Innym wytłumaczeniem tak ciekawej publicznej wypowiedzi burmistrza Grzegorza Wawryki jest to, że traktuje mieszkańców małe dzieci albo lekko opóźnionych w rozwoju umysłowym. To świadczy po prostu tak naprawdę o lekceważeniu mieszkańców, bo gdyby Grzegorz Wawryka ludzi szanował, to głupot by w radiu nie opowiadał, bo by się po prostu wstydził.
Do tej pory takie oryginalne wypowiedzi uchodziły mu zupełnie bezkarnie, więc jest przyzwyczajony. Już w czasie swojej pierwszej kampanii wyskoczył ze słynną „korupcją polityczną” która polegała na tym, że wygrywający w pierwszej turze Bogusław Babicz zaproponował Grzegorzowi Wawryce wycofanie się w zamian za fotel zastępcy Burmistrza. Propozycja została rozgłoszona jako wielkie przestępstwo i właśnie „korupcję polityczną” , co przez swoją absurdalność tak zaskoczyło wyborców, że w ostateczności zagłosowali na Wawrykę. Dziesięć lat później było słynne oświadczenie w wiadomej sprawie na sesji Rady Miejskiej przyjęte przez radnych oklaskami na stojąco. Takich cudów w całej Polsce nikt i nigdzie nie zanotował jeszcze, dzierżymy więc palmę pierwszeństwa, a nawet chyba jedynactwa, bo prawdopodobnie jesteśmy jedyni w tej kategorii.
W lutym minęło 10 lat rządów Grzegorza Wawryki w gminie Brzesko. Z tej okazji przeprowadziliśmy sondę jak mieszkańcy oceniają pracę ”Sprawdzonego Gospodarza”. Dołożyliśmy wszelkich starań, aby każdy mógł zagłosować tylko jeden raz. Sonda była przeprowadzona uczciwie, o czym wiedzą zarówno przeciwnicy jak i zwolennicy burmistrza, bo prawdopodobnie nie jeden miał ochotę i spróbował zagłosować drugi raz i wie, że się tego nie dało zrobić. Wyniki nie pozostawiały złudzeń. No i co? Otóż burmistrz Wawryka w Gazecie Krakowskiej nazwał te wyniki bzdurą. Tak proszę Państwa, bzdurą, bo przecież jak można być niezadowolonym z Grzegorza Wawryki jak Grzegorz Wawryka jest z siebie zadowolony? Kim są więc ci którzy „bzdurnie’ głosują? Chyba nie są zbyt mądrzy? Mądrzy ludzie bzdurnie nie głosują. Pamiętajcie więc Państwo czasie właściwym o tym co sądzi o Was Grzegorz Wawryka, bo po wyborach zdania bynajmniej nie zmieni.

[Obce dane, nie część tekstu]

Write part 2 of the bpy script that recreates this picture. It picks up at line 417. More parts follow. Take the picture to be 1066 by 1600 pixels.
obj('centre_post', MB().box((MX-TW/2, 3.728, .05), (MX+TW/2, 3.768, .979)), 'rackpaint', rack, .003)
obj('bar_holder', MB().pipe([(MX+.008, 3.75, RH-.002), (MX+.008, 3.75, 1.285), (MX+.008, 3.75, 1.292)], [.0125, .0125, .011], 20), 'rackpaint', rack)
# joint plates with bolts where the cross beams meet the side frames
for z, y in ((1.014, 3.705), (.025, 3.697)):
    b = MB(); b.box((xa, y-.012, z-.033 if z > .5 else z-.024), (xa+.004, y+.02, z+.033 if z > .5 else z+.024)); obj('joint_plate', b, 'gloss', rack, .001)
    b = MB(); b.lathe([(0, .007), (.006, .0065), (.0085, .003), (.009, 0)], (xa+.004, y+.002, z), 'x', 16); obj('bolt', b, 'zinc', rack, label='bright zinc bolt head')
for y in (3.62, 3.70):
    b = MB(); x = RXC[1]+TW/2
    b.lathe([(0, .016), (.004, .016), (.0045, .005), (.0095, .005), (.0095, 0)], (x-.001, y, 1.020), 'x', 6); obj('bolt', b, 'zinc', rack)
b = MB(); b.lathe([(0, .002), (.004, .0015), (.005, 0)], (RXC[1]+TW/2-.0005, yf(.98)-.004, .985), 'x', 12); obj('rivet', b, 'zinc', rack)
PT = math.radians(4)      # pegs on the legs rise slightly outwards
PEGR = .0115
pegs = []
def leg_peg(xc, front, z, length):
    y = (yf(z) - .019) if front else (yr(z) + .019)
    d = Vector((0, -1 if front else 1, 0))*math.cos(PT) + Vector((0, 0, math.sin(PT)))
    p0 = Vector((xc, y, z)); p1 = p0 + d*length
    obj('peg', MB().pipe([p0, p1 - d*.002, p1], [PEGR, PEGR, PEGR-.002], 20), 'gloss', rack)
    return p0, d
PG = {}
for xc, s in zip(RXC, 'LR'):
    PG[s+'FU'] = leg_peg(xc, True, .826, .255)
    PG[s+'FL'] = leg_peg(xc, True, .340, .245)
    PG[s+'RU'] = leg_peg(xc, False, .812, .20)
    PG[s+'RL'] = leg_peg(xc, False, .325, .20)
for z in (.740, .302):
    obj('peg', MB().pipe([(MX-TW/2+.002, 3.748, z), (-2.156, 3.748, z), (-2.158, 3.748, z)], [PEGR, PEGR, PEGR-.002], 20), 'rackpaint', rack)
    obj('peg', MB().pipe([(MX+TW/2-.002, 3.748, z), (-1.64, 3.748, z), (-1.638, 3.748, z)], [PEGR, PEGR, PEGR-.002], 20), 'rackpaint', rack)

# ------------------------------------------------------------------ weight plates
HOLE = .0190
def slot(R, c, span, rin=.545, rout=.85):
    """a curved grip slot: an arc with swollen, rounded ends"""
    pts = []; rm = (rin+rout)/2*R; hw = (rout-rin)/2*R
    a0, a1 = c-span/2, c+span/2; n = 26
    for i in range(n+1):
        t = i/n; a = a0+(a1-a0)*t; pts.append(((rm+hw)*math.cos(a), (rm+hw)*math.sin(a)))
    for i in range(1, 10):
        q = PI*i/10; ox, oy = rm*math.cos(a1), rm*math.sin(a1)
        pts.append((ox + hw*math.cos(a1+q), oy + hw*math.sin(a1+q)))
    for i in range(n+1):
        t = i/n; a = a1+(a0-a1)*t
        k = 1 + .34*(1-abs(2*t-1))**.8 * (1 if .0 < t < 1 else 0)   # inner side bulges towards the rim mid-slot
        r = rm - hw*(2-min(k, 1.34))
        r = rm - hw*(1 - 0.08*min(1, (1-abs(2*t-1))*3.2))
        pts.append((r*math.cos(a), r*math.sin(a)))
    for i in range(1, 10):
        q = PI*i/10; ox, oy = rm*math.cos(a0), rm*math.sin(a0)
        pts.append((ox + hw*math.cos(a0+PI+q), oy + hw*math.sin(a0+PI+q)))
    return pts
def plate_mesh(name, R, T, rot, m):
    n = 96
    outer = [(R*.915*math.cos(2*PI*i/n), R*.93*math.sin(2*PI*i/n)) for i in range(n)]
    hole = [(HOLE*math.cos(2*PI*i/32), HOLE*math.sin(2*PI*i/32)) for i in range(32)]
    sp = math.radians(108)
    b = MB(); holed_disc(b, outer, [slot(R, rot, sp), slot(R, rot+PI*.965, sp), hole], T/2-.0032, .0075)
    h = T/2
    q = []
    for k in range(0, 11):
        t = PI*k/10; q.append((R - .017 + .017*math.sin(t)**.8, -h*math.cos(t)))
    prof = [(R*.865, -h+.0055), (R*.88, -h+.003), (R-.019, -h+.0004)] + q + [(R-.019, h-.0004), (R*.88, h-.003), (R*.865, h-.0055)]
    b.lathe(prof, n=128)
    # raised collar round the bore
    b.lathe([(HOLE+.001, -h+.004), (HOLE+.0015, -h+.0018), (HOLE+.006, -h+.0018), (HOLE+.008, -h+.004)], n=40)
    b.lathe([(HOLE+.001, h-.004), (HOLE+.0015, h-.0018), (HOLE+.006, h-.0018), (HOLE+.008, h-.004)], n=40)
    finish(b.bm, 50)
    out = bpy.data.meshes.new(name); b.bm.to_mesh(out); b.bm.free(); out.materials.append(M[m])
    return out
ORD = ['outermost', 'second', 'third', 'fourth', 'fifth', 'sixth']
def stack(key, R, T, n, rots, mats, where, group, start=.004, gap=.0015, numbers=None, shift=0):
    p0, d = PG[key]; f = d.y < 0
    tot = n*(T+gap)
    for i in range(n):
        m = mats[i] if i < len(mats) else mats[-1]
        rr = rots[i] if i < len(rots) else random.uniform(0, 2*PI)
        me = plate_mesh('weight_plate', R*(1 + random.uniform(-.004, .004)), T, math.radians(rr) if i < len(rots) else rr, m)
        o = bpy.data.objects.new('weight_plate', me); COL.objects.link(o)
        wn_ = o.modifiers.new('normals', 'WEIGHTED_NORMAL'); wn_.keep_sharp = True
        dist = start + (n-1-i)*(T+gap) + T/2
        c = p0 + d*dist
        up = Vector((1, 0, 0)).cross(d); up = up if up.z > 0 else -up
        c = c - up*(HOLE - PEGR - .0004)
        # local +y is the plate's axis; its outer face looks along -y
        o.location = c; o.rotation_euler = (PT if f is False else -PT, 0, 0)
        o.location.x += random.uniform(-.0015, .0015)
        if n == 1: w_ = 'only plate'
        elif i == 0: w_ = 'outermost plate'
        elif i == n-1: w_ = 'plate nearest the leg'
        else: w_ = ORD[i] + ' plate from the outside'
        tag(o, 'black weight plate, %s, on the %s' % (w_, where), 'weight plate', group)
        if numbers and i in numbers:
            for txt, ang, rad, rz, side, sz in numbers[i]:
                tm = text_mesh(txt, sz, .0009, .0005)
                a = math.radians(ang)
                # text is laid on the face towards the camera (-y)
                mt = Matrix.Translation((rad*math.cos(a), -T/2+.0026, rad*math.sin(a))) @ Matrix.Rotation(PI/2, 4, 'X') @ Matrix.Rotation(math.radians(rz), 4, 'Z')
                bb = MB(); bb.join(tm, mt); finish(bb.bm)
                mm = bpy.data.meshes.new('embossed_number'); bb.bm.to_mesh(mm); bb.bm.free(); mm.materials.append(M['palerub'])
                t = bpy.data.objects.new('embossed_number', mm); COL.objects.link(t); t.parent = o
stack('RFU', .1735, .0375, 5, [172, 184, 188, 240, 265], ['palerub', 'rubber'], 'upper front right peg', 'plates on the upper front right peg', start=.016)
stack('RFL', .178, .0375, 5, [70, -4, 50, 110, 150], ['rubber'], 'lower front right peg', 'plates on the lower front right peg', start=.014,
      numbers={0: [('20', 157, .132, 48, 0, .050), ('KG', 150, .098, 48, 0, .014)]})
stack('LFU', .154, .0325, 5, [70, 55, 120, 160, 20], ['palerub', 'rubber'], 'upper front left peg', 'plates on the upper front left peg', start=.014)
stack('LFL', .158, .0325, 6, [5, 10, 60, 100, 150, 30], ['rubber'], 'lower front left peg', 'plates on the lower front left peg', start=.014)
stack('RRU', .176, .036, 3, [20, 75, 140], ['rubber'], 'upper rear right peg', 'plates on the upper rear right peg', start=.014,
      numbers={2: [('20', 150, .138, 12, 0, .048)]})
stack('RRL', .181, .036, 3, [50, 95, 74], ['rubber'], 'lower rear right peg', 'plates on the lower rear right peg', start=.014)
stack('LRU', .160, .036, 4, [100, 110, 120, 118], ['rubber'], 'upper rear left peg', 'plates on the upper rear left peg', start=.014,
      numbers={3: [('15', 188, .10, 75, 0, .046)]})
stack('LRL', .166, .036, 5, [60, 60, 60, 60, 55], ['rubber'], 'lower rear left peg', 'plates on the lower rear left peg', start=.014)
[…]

A odnosząc się do sondy, mogę jeszcze obiecać, że kiedy tylko Grzegorz Wawryka ogłosi swój zamiar kandydowania na kolejną, tym razem – zgodnie z nowymi przepisami – pięcioletnią kadencję, ogłosimy kolejną sondę i jej wyniki będą publikowane codziennie, aż do dnia ustawowej ciszy wyborczej. Może i będzie ta sonda pogardliwie określana przez Grzegorza Wawrykę jako „bzdura” ale tak nic tego nie zmieni i sonda zostanie ogłoszona.
Jan Waresiak
P.S. Jeżeli „w tej chwili nie ma w gminie Brzesko niczego do rewitalizowania, to po coście ten program rewitalizacji uchwalali i składali? Co tam było, jeżeli nic nie trzeba? Ile zostało zapłacone za niepotrzebny – zdaniem burmistrza – projekt?